GIVEN MATERIAL ::
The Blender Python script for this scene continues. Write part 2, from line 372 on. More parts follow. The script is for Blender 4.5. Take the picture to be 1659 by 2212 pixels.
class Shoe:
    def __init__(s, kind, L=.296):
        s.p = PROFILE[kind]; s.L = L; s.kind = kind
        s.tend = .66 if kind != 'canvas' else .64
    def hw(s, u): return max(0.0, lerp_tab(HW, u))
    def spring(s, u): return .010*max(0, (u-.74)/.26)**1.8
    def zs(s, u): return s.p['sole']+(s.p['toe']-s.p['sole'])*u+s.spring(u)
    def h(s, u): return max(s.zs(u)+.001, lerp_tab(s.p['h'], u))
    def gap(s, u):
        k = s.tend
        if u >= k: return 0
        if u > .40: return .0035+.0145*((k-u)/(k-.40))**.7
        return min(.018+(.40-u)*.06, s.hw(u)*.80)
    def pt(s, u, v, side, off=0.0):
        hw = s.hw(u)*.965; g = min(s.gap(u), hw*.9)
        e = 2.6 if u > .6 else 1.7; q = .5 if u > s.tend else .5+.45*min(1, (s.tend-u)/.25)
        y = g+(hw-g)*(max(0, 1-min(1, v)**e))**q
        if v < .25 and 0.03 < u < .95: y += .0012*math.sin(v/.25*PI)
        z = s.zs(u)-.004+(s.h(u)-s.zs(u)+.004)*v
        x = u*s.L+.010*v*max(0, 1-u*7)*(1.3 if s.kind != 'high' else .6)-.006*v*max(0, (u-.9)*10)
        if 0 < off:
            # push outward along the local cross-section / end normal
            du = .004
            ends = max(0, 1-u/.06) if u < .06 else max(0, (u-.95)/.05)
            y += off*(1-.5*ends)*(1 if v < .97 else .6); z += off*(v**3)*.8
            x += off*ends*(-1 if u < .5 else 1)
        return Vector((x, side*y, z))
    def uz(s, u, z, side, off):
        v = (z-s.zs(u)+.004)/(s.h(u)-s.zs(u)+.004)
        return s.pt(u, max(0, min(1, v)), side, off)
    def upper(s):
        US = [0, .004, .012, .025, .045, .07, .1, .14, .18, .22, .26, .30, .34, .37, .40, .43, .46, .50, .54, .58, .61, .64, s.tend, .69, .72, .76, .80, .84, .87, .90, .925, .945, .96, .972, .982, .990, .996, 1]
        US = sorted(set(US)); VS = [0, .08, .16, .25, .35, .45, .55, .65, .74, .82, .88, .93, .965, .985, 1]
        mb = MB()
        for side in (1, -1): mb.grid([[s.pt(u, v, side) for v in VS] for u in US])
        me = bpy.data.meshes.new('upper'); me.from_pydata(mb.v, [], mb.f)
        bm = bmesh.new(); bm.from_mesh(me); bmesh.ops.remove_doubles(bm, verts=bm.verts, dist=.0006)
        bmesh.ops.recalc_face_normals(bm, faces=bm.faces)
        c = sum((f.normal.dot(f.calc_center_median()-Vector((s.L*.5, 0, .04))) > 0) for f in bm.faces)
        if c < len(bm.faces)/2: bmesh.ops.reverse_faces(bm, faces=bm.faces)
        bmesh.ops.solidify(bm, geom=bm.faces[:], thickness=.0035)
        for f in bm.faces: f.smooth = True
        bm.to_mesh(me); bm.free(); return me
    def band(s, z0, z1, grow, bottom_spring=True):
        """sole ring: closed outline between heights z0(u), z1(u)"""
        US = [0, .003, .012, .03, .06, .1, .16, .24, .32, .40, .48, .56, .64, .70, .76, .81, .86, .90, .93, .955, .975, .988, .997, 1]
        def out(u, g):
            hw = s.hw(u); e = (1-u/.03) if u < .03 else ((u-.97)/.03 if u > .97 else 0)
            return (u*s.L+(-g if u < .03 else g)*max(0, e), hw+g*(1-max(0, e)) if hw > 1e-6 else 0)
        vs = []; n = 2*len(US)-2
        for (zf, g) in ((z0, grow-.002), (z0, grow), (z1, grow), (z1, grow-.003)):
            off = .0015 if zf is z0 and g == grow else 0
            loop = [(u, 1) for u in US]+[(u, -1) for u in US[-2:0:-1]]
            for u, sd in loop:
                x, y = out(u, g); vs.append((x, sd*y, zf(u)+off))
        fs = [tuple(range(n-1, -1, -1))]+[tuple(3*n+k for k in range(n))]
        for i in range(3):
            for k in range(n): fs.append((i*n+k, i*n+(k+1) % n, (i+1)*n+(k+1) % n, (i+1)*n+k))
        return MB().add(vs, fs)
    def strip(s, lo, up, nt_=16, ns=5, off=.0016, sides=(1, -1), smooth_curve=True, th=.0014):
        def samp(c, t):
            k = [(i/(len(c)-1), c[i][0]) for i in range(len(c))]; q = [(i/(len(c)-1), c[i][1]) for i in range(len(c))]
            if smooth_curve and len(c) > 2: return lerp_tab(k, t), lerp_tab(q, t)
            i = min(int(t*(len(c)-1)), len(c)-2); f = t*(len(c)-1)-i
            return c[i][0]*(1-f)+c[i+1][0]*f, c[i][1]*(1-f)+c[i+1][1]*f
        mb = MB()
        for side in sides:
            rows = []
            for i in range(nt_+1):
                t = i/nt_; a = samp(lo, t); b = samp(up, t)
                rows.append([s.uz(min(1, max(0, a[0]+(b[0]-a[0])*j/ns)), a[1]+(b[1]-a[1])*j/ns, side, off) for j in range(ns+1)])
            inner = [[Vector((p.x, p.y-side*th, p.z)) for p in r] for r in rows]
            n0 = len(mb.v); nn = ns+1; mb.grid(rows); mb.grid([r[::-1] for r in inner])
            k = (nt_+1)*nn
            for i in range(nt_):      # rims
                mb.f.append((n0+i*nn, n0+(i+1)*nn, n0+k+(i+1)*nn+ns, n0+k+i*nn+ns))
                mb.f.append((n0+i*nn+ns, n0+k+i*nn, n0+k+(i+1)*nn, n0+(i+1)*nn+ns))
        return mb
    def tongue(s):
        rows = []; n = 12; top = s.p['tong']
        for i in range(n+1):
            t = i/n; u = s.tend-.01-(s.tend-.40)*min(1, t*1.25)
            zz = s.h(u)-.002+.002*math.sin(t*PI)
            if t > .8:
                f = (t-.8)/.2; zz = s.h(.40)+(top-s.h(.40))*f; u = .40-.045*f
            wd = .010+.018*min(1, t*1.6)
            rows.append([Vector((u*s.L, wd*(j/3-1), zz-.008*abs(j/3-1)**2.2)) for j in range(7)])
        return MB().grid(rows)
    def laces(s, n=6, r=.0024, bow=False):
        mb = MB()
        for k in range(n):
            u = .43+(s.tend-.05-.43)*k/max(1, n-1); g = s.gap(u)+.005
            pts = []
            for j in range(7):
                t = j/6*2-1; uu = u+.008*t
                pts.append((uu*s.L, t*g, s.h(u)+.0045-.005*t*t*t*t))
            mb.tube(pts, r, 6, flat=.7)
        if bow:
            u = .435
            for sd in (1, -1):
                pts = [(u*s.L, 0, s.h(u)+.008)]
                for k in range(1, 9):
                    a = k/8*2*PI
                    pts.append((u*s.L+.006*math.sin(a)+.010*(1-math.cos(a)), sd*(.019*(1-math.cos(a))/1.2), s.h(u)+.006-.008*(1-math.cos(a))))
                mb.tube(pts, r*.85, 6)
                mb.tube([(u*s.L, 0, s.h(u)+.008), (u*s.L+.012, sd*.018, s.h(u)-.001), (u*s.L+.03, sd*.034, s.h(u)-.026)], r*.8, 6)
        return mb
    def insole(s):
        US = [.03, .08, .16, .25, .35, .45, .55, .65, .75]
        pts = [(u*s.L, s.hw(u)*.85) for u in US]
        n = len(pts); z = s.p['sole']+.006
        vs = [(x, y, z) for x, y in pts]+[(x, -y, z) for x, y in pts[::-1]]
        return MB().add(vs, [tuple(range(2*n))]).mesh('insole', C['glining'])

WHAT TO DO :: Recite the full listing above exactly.

FINISHED ANSWER ::
The Blender Python script for this scene continues. Write part 2, from line 372 on. More parts follow. The script is for Blender 4.5. Take the picture to be 1659 by 2212 pixels.
class Shoe:
    def __init__(s, kind, L=.296):
        s.p = PROFILE[kind]; s.L = L; s.kind = kind
        s.tend = .66 if kind != 'canvas' else .64
    def hw(s, u): return max(0.0, lerp_tab(HW, u))
    def spring(s, u): return .010*max(0, (u-.74)/.26)**1.8
    def zs(s, u): return s.p['sole']+(s.p['toe']-s.p['sole'])*u+s.spring(u)
    def h(s, u): return max(s.zs(u)+.001, lerp_tab(s.p['h'], u))
    def gap(s, u):
        k = s.tend
        if u >= k: return 0
        if u > .40: return .0035+.0145*((k-u)/(k-.40))**.7
        return min(.018+(.40-u)*.06, s.hw(u)*.80)
    def pt(s, u, v, side, off=0.0):
        hw = s.hw(u)*.965; g = min(s.gap(u), hw*.9)
        e = 2.6 if u > .6 else 1.7; q = .5 if u > s.tend else .5+.45*min(1, (s.tend-u)/.25)
        y = g+(hw-g)*(max(0, 1-min(1, v)**e))**q
        if v < .25 and 0.03 < u < .95: y += .0012*math.sin(v/.25*PI)
        z = s.zs(u)-.004+(s.h(u)-s.zs(u)+.004)*v
        x = u*s.L+.010*v*max(0, 1-u*7)*(1.3 if s.kind != 'high' else .6)-.006*v*max(0, (u-.9)*10)
        if 0 < off:
            # push outward along the local cross-section / end normal
            du = .004
            ends = max(0, 1-u/.06) if u < .06 else max(0, (u-.95)/.05)
            y += off*(1-.5*ends)*(1 if v < .97 else .6); z += off*(v**3)*.8
            x += off*ends*(-1 if u < .5 else 1)
        return Vector((x, side*y, z))
    def uz(s, u, z, side, off):
        v = (z-s.zs(u)+.004)/(s.h(u)-s.zs(u)+.004)
        return s.pt(u, max(0, min(1, v)), side, off)
    def upper(s):
        US = [0, .004, .012, .025, .045, .07, .1, .14, .18, .22, .26, .30, .34, .37, .40, .43, .46, .50, .54, .58, .61, .64, s.tend, .69, .72, .76, .80, .84, .87, .90, .925, .945, .96, .972, .982, .990, .996, 1]
        US = sorted(set(US)); VS = [0, .08, .16, .25, .35, .45, .55, .65, .74, .82, .88, .93, .965, .985, 1]
        mb = MB()
        for side in (1, -1): mb.grid([[s.pt(u, v, side) for v in VS] for u in US])
        me = bpy.data.meshes.new('upper'); me.from_pydata(mb.v, [], mb.f)
        bm = bmesh.new(); bm.from_mesh(me); bmesh.ops.remove_doubles(bm, verts=bm.verts, dist=.0006)
        bmesh.ops.recalc_face_normals(bm, faces=bm.faces)
        c = sum((f.normal.dot(f.calc_center_median()-Vector((s.L*.5, 0, .04))) > 0) for f in bm.faces)
        if c < len(bm.faces)/2: bmesh.ops.reverse_faces(bm, faces=bm.faces)
        bmesh.ops.solidify(bm, geom=bm.faces[:], thickness=.0035)
        for f in bm.faces: f.smooth = True
        bm.to_mesh(me); bm.free(); return me
    def band(s, z0, z1, grow, bottom_spring=True):
        """sole ring: closed outline between heights z0(u), z1(u)"""
        US = [0, .003, .012, .03, .06, .1, .16, .24, .32, .40, .48, .56, .64, .70, .76, .81, .86, .90, .93, .955, .975, .988, .997, 1]
        def out(u, g):
            hw = s.hw(u); e = (1-u/.03) if u < .03 else ((u-.97)/.03 if u > .97 else 0)
            return (u*s.L+(-g if u < .03 else g)*max(0, e), hw+g*(1-max(0, e)) if hw > 1e-6 else 0)
        vs = []; n = 2*len(US)-2
        for (zf, g) in ((z0, grow-.002), (z0, grow), (z1, grow), (z1, grow-.003)):
            off = .0015 if zf is z0 and g == grow else 0
            loop = [(u, 1) for u in US]+[(u, -1) for u in US[-2:0:-1]]
            for u, sd in loop:
                x, y = out(u, g); vs.append((x, sd*y, zf(u)+off))
        fs = [tuple(range(n-1, -1, -1))]+[tuple(3*n+k for k in range(n))]
        for i in range(3):
            for k in range(n): fs.append((i*n+k, i*n+(k+1) % n, (i+1)*n+(k+1) % n, (i+1)*n+k))
        return MB().add(vs, fs)
    def strip(s, lo, up, nt_=16, ns=5, off=.0016, sides=(1, -1), smooth_curve=True, th=.0014):
        def samp(c, t):
            k = [(i/(len(c)-1), c[i][0]) for i in range(len(c))]; q = [(i/(len(c)-1), c[i][1]) for i in range(len(c))]
            if smooth_curve and len(c) > 2: return lerp_tab(k, t), lerp_tab(q, t)
            i = min(int(t*(len(c)-1)), len(c)-2); f = t*(len(c)-1)-i
            return c[i][0]*(1-f)+c[i+1][0]*f, c[i][1]*(1-f)+c[i+1][1]*f
        mb = MB()
        for side in sides:
            rows = []
            for i in range(nt_+1):
                t = i/nt_; a = samp(lo, t); b = samp(up, t)
                rows.append([s.uz(min(1, max(0, a[0]+(b[0]-a[0])*j/ns)), a[1]+(b[1]-a[1])*j/ns, side, off) for j in range(ns+1)])
            inner = [[Vector((p.x, p.y-side*th, p.z)) for p in r] for r in rows]
            n0 = len(mb.v); nn = ns+1; mb.grid(rows); mb.grid([r[::-1] for r in inner])
            k = (nt_+1)*nn
            for i in range(nt_):      # rims
                mb.f.append((n0+i*nn, n0+(i+1)*nn, n0+k+(i+1)*nn+ns, n0+k+i*nn+ns))
                mb.f.append((n0+i*nn+ns, n0+k+i*nn, n0+k+(i+1)*nn, n0+(i+1)*nn+ns))
        return mb
    def tongue(s):
        rows = []; n = 12; top = s.p['tong']
        for i in range(n+1):
            t = i/n; u = s.tend-.01-(s.tend-.40)*min(1, t*1.25)
            zz = s.h(u)-.002+.002*math.sin(t*PI)
            if t > .8:
                f = (t-.8)/.2; zz = s.h(.40)+(top-s.h(.40))*f; u = .40-.045*f
            wd = .010+.018*min(1, t*1.6)
            rows.append([Vector((u*s.L, wd*(j/3-1), zz-.008*abs(j/3-1)**2.2)) for j in range(7)])
        return MB().grid(rows)
    def laces(s, n=6, r=.0024, bow=False):
        mb = MB()
        for k in range(n):
            u = .43+(s.tend-.05-.43)*k/max(1, n-1); g = s.gap(u)+.005
            pts = []
            for j in range(7):
                t = j/6*2-1; uu = u+.008*t
                pts.append((uu*s.L, t*g, s.h(u)+.0045-.005*t*t*t*t))
            mb.tube(pts, r, 6, flat=.7)
        if bow:
            u = .435
            for sd in (1, -1):
                pts = [(u*s.L, 0, s.h(u)+.008)]
                for k in range(1, 9):
                    a = k/8*2*PI
                    pts.append((u*s.L+.006*math.sin(a)+.010*(1-math.cos(a)), sd*(.019*(1-math.cos(a))/1.2), s.h(u)+.006-.008*(1-math.cos(a))))
                mb.tube(pts, r*.85, 6)
                mb.tube([(u*s.L, 0, s.h(u)+.008), (u*s.L+.012, sd*.018, s.h(u)-.001), (u*s.L+.03, sd*.034, s.h(u)-.026)], r*.8, 6)
        return mb
    def insole(s):
        US = [.03, .08, .16, .25, .35, .45, .55, .65, .75]
        pts = [(u*s.L, s.hw(u)*.85) for u in US]
        n = len(pts); z = s.p['sole']+.006
        vs = [(x, y, z) for x, y in pts]+[(x, -y, z) for x, y in pts[::-1]]
        return MB().add(vs, [tuple(range(2*n))]).mesh('insole', C['glining'])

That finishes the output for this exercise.